WPI using International Space Station to test clearer Earth-to-space communications

Photo/Courtesy Alexander Wyglinski, professor of electrical and computer engineering at WPI, right, with WPI graduate researcher Max Li. The two worked on a project that's working to improve communication channels between Earth and space missions.

Researchers from Worcester Polytechnic Institute and other schools are using the International Space Station to test space communications they say could have major implications for future space missions.

In part, WPI said, the research uses artificial intelligence to address ways to reduce or eliminate interrupted communications and guard against disruptions caused by space weather and other impairments astronauts and science mission spacecraft face.

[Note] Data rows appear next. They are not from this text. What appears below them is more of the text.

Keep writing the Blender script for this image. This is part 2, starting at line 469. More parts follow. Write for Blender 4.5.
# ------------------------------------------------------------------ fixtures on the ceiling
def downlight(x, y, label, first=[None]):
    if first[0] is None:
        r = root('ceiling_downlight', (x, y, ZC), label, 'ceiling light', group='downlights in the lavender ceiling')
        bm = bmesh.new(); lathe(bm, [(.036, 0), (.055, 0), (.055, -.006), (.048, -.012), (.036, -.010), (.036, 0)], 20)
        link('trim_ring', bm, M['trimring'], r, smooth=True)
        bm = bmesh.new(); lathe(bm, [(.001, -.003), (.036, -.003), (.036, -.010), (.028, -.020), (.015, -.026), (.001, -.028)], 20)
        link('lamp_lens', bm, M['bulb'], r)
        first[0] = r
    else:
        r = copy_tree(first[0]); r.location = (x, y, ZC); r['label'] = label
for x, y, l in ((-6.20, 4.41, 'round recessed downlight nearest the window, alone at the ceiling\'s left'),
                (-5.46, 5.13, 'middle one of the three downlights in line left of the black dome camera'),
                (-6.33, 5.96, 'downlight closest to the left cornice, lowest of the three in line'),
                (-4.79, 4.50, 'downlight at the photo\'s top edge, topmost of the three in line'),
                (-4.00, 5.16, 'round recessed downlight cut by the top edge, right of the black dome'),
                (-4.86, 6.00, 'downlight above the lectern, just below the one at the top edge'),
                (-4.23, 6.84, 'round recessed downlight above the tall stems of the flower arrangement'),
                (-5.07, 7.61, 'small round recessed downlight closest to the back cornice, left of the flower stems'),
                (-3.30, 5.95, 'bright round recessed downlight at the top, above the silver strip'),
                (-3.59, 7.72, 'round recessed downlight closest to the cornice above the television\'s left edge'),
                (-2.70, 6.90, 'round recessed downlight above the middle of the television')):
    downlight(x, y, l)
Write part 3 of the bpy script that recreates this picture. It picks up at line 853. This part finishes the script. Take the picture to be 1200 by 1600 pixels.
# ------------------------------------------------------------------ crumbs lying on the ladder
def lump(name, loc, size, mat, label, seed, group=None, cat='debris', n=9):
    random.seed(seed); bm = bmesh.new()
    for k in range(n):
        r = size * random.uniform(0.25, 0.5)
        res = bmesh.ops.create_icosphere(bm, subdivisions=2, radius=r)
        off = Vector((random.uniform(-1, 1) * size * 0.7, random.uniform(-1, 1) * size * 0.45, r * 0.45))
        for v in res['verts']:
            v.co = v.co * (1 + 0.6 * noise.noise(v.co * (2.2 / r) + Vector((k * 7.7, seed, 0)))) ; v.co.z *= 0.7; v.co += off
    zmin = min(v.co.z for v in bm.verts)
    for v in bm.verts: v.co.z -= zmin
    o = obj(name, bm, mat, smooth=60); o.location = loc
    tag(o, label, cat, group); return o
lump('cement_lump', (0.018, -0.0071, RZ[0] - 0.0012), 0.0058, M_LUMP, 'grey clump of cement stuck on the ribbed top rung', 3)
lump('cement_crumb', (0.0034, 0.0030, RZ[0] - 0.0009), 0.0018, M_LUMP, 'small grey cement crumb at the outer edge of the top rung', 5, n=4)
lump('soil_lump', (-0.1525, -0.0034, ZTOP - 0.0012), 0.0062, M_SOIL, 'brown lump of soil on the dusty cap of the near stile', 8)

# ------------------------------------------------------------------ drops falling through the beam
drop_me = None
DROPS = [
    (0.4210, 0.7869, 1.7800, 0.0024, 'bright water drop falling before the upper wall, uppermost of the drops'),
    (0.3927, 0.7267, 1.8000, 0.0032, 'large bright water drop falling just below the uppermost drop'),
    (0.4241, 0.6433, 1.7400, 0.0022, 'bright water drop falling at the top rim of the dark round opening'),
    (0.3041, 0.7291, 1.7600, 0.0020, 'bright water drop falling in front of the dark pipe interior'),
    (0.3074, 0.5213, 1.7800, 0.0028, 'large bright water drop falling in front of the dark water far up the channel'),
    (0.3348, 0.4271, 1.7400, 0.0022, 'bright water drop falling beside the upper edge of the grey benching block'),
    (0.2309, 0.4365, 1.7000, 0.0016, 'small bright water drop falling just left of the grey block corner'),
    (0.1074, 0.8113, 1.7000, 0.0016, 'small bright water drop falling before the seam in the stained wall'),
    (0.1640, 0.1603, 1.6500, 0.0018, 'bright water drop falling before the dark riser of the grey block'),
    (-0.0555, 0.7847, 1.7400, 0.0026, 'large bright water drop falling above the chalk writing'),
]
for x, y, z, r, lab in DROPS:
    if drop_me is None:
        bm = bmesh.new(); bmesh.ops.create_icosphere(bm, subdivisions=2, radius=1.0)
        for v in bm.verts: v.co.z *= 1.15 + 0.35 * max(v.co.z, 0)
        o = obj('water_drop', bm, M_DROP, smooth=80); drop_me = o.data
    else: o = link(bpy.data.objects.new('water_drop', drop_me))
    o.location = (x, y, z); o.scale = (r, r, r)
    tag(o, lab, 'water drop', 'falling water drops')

Alexander Wyglinski, professor of electrical and computer engineering at WPI, received $124,000 from NASA to study the issue. He and the other researchers — from Pennsylvania State University and the NASA Glenn Research Center in Cleveland — used an algorithm to develop a communications method to adjust to changes to communications channels. As a result of that ability, communication methods can be adjusted immediately to compensate for a space environment making discussions between Earth and space missions difficult.

“This new framework is a game-changer for performing wireless communications in space,” Wyglinski said.

Included in the research was WPI student Max Li, a graduate researcher, who spent several weeks at the NASA Glenn Research Center testing the system.